◆ **RAW DATA**
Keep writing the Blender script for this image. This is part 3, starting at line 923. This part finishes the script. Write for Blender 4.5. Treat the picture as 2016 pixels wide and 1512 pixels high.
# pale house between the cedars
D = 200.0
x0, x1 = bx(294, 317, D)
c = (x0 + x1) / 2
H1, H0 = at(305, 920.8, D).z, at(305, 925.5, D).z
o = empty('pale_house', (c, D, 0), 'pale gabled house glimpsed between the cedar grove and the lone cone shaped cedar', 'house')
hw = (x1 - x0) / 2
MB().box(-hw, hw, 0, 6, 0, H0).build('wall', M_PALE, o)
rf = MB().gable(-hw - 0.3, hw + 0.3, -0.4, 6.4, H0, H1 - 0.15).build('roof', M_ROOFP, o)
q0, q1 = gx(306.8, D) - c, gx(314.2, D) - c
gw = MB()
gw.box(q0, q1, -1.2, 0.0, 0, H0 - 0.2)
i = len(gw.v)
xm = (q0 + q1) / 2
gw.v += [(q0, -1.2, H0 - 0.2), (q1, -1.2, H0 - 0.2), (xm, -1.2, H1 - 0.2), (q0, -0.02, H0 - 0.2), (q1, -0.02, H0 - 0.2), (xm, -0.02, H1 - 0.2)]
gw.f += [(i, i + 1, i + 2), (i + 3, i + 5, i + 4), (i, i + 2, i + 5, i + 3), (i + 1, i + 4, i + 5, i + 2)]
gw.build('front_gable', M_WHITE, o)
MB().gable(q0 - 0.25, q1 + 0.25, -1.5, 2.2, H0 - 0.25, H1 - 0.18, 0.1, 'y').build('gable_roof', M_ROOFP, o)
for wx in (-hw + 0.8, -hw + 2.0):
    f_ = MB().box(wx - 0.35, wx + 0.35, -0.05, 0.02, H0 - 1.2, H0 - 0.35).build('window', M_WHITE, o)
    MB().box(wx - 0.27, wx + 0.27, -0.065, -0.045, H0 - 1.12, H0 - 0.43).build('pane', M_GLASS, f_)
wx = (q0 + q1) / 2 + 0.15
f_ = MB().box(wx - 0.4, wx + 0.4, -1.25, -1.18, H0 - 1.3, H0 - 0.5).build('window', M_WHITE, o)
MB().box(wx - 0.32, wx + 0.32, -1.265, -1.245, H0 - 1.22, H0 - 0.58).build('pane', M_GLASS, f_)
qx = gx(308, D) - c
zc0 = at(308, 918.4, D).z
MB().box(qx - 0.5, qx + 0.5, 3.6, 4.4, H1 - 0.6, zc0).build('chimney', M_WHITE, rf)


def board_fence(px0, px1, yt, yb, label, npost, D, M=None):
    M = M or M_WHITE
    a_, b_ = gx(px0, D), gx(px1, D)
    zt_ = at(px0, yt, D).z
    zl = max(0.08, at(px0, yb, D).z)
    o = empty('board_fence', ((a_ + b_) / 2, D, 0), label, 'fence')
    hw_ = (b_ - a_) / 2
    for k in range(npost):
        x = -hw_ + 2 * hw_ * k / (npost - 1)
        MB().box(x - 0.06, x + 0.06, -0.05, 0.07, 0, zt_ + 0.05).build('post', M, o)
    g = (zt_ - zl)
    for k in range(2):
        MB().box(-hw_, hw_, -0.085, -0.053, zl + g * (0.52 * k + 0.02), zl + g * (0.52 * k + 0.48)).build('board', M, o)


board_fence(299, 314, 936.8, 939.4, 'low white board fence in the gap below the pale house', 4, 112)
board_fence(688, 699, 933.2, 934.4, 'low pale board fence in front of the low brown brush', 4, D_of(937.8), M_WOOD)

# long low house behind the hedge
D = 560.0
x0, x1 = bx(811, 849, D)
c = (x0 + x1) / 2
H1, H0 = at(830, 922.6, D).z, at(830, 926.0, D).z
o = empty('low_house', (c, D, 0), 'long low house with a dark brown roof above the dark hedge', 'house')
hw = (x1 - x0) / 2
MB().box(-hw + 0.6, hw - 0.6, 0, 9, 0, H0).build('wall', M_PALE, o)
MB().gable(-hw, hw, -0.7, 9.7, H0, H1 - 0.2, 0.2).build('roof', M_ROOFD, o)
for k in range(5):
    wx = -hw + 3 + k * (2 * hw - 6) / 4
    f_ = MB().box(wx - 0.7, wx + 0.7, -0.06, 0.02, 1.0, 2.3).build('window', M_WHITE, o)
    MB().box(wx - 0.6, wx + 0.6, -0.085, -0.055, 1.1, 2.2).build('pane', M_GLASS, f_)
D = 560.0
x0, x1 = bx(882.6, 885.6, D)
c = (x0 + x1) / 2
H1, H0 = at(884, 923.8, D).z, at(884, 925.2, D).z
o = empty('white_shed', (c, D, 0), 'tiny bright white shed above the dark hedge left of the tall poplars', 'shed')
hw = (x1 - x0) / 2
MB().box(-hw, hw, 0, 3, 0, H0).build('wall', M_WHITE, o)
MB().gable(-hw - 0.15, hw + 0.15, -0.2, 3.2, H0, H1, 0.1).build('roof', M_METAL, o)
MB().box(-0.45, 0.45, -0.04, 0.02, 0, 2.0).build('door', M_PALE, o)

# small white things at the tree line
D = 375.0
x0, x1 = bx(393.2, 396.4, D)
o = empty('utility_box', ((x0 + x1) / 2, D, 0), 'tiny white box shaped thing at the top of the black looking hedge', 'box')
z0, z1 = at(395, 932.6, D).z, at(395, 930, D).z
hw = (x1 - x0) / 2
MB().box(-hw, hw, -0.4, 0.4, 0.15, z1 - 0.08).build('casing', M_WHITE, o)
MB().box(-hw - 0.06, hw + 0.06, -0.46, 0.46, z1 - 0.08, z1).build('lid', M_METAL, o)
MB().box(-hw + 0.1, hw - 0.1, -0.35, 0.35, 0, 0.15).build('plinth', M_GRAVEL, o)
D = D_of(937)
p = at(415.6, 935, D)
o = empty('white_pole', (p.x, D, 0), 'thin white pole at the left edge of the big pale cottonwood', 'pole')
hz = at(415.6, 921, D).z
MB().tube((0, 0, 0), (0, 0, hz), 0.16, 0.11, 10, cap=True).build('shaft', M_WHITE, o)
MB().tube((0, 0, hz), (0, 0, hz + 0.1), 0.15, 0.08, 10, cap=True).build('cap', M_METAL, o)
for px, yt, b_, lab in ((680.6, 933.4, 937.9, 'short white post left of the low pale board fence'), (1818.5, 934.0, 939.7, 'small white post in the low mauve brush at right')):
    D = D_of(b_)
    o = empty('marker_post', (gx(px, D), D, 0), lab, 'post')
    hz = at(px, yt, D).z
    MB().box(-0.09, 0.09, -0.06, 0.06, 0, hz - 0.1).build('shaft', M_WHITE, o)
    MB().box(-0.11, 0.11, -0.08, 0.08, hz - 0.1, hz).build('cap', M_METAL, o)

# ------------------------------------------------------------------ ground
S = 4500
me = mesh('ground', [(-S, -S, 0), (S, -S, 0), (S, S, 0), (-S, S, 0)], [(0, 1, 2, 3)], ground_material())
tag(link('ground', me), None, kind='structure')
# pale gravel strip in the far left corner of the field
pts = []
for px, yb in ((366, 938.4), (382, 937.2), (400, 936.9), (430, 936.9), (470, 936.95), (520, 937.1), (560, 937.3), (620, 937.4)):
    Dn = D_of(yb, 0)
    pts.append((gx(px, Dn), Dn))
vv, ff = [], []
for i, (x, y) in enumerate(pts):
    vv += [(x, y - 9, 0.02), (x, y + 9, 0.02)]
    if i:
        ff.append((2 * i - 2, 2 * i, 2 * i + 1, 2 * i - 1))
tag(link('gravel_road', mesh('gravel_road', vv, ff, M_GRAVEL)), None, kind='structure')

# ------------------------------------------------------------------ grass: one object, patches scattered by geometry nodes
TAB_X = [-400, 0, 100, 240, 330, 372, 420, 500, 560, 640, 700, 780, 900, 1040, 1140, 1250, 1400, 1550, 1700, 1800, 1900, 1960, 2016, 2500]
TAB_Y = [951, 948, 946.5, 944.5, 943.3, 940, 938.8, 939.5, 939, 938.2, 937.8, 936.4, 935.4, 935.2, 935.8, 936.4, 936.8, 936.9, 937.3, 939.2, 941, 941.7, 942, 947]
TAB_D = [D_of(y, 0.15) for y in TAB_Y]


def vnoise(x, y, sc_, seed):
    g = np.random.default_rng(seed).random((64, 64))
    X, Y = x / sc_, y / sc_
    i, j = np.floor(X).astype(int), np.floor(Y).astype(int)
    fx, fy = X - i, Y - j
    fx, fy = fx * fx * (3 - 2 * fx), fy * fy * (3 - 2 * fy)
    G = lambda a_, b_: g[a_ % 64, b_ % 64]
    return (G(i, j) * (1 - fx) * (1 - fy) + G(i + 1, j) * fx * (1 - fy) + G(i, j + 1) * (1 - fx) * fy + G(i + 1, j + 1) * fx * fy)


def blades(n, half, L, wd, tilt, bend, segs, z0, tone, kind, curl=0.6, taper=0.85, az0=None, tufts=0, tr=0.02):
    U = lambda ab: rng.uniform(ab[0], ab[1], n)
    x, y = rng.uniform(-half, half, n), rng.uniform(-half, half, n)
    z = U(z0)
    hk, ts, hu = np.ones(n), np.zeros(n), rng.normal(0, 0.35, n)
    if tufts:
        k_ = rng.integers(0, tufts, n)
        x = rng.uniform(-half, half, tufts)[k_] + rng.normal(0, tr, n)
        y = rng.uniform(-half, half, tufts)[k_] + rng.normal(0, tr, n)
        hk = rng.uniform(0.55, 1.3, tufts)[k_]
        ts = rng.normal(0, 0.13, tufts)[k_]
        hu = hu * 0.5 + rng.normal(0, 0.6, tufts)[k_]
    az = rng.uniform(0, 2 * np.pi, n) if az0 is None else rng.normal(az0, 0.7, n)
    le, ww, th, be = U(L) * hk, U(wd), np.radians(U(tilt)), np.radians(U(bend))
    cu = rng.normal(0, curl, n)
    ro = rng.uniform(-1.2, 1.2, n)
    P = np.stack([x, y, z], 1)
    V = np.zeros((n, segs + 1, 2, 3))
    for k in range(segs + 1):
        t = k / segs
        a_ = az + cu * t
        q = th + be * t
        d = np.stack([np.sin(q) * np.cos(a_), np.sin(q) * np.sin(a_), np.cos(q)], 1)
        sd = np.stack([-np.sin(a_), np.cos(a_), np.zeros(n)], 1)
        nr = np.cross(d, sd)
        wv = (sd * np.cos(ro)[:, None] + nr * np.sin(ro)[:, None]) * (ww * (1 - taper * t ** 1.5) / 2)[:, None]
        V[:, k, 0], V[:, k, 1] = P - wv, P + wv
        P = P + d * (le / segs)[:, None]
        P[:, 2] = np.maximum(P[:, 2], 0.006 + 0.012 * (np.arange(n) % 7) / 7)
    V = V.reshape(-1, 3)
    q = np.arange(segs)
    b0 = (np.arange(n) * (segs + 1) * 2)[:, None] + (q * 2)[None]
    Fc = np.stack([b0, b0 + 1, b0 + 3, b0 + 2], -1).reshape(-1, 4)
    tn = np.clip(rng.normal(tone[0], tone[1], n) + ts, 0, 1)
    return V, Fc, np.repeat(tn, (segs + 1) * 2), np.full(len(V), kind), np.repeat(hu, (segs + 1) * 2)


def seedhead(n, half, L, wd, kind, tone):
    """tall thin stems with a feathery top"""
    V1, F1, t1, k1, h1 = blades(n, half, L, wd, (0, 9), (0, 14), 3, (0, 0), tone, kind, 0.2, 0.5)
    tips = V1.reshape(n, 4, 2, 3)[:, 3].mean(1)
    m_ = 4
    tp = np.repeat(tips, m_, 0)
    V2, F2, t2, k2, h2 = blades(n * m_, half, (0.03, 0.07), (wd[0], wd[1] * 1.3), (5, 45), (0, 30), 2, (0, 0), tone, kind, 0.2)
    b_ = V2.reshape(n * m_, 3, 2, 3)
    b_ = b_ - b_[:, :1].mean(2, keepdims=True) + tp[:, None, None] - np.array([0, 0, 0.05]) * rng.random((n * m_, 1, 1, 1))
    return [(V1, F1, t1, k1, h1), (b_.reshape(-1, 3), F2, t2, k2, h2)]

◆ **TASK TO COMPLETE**
Beginning at the top of the data, please return every line until and including the line containing "MB().box(qx - 0.5, qx", copied exactly, and nothing past it.

◆ **TASK SOLUTION**
Keep writing the Blender script for this image. This is part 3, starting at line 923. This part finishes the script. Write for Blender 4.5. Treat the picture as 2016 pixels wide and 1512 pixels high.
# pale house between the cedars
D = 200.0
x0, x1 = bx(294, 317, D)
c = (x0 + x1) / 2
H1, H0 = at(305, 920.8, D).z, at(305, 925.5, D).z
o = empty('pale_house', (c, D, 0), 'pale gabled house glimpsed between the cedar grove and the lone cone shaped cedar', 'house')
hw = (x1 - x0) / 2
MB().box(-hw, hw, 0, 6, 0, H0).build('wall', M_PALE, o)
rf = MB().gable(-hw - 0.3, hw + 0.3, -0.4, 6.4, H0, H1 - 0.15).build('roof', M_ROOFP, o)
q0, q1 = gx(306.8, D) - c, gx(314.2, D) - c
gw = MB()
gw.box(q0, q1, -1.2, 0.0, 0, H0 - 0.2)
i = len(gw.v)
xm = (q0 + q1) / 2
gw.v += [(q0, -1.2, H0 - 0.2), (q1, -1.2, H0 - 0.2), (xm, -1.2, H1 - 0.2), (q0, -0.02, H0 - 0.2), (q1, -0.02, H0 - 0.2), (xm, -0.02, H1 - 0.2)]
gw.f += [(i, i + 1, i + 2), (i + 3, i + 5, i + 4), (i, i + 2, i + 5, i + 3), (i + 1, i + 4, i + 5, i + 2)]
gw.build('front_gable', M_WHITE, o)
MB().gable(q0 - 0.25, q1 + 0.25, -1.5, 2.2, H0 - 0.25, H1 - 0.18, 0.1, 'y').build('gable_roof', M_ROOFP, o)
for wx in (-hw + 0.8, -hw + 2.0):
    f_ = MB().box(wx - 0.35, wx + 0.35, -0.05, 0.02, H0 - 1.2, H0 - 0.35).build('window', M_WHITE, o)
    MB().box(wx - 0.27, wx + 0.27, -0.065, -0.045, H0 - 1.12, H0 - 0.43).build('pane', M_GLASS, f_)
wx = (q0 + q1) / 2 + 0.15
f_ = MB().box(wx - 0.4, wx + 0.4, -1.25, -1.18, H0 - 1.3, H0 - 0.5).build('window', M_WHITE, o)
MB().box(wx - 0.32, wx + 0.32, -1.265, -1.245, H0 - 1.22, H0 - 0.58).build('pane', M_GLASS, f_)
qx = gx(308, D) - c
zc0 = at(308, 918.4, D).z
MB().box(qx - 0.5, qx + 0.5, 3.6, 4.4, H1 - 0.6, zc0).build('chimney', M_WHITE, rf)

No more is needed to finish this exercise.